Pendant les Rencontres les réponses peuvent sembler diverses alors qu'elles obéissent à la même loi de désaffection du sens. Au Théâtre Antique, à de rares exceptions près (par ex., duo de Mitch Epstein avec le violoncelliste Erik Friedlander), on invoque que le spectacle des photos n'est pas un festival de musique pour réclamer des sonorisations invisibles, musiques d'ameublement n'influant pas sur la lecture des images. Lors de la Nuit de l'Année aux arènes la surenchère punchy est carrément absurde sauf à vouloir faire passer le remarquable travail des photographes pour une usine à clips, fond illimité d'archives interchangeables où les professionnels n'ont rien à gagner. La quasi totalité des montages proposés par les agences sont écrabouillés par des musiques rentre-dedans. L'épate prime sur la sensibilité et la profondeur des idées véhiculées par les images. Les DJ de la piste centrale diffuse le même genre de musique hypnotique, relents surfers sur le dance floor, rock musclé ou techno dans les quinze alcôves à la scénographie pourtant magique. Celle des expositions pourrait remettre en question l'espace muséographique en général, entre autres par une utilisation intelligente du son, tant les réponses sont conventionnelles dans ce secteur.
Dans tous les cas, célébration huppée des Soirées, grand rendez-vous populaire aux arènes, recueillement des expos, la musique est réduite à meubler le silence plutôt qu'à favoriser l'analyse de ce qui est donné à voir. Si l'illustration redondante est vaine le son pourrait apporter un complément de sens en faisant ressortir les détails cachés ou peu visibles au premier abord. Il agit tel des gros plans, travellings ou panoramiques acoustiques produisant des effets de perspective à la surface des œuvres. Le hors-champ qu'offre l'espace sonore pulvérise le cadre en multipliant les lectures et les interprétations. Au lieu de profiter de ces ressources la sonorisation assène une vacuité qui homogénéise l'ensemble des projets, pourtant aussi divers que possible. Il est probable que cela ne soit pas intentionnel, mais simplement le résultat d'une inculture où le son est relégué à jouer les papiers peints, discrets ou omniprésents. Cette méconnaissance génère une peur qui peut s'avérer légitime si la rencontre des images et des sons n'est pas maîtrisée. Les choix démissionnaires en vigueur sont pourtant définitivement les pires puisqu'ils ignorent absolument les possibilités offertes et aboutissent à un nivellement par le bas tristement homogène qui tient du décervelage.
Vendredi soir la seule installation des arènes où le son était traitée analytiquement, et donc créativement, était paradoxalement celle de
Caroline Cartier ! Pas une seule image, un comble, mais un astucieux montage sonore d'extraits radiophoniques qui rappelle nos "radiophonies" inaugurées en 1974 avec le film
La nuit du phoque ou plus explicitement
Crimes Parfaits, œuvre clef de 1981 qui inspirera maint DJ et adepte du
plunderphonics.
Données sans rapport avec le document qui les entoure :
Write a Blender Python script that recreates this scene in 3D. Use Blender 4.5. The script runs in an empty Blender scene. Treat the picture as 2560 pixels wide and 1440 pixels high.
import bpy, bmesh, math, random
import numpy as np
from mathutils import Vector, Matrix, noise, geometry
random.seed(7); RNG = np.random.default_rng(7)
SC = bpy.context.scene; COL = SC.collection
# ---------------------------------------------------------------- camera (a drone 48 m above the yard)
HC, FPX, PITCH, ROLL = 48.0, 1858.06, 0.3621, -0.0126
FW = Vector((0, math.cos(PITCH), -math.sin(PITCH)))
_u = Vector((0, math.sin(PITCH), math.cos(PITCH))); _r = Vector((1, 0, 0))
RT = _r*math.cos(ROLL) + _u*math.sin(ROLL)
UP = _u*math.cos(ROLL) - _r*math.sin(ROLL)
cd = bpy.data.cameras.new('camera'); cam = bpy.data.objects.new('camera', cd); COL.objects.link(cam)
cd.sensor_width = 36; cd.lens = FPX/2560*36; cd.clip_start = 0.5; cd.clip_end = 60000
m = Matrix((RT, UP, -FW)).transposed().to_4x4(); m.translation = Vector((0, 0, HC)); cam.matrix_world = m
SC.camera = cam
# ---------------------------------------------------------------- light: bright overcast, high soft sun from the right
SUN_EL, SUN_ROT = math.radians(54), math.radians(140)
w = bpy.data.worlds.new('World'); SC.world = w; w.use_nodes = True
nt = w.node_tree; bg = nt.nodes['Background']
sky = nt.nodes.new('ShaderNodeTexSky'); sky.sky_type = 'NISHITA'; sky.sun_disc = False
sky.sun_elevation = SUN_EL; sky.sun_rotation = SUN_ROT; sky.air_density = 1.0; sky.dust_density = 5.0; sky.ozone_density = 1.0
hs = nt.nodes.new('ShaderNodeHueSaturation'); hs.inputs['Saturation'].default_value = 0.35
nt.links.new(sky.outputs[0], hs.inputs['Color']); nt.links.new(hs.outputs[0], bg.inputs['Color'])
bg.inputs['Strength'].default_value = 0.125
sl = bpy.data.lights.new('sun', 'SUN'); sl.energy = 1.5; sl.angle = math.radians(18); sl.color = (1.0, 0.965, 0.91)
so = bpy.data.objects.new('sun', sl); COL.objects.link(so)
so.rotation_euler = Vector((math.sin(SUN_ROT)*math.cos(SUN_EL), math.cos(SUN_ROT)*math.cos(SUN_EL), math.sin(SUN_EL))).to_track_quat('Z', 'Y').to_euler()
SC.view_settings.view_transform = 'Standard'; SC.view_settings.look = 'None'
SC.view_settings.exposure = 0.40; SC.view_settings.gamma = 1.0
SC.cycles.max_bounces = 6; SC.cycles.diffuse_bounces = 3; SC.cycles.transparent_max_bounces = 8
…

Par un montage rythmé de courts extraits signifiants le paysage social y prévaut sur le paysage sonore.
La sonorisation des images ne mérite pas d'être aussi rébarbative qu'elle est unanimement pratiquée. Des réponses créatives et sensibles existent, à condition de les confier à des créateurs travaillant librement, en bonne intelligence et complémentarité. Pour ce faire, il ne faut surtout pas craindre les révélations que l'échange pourrait générées. Tout reste à faire, champ d'expérimentation extraordinaire qui redonnerait un nouvel élan à tous les spectacles audiovisuels quels qu'ils soient, photographie ici, cinéma ailleurs.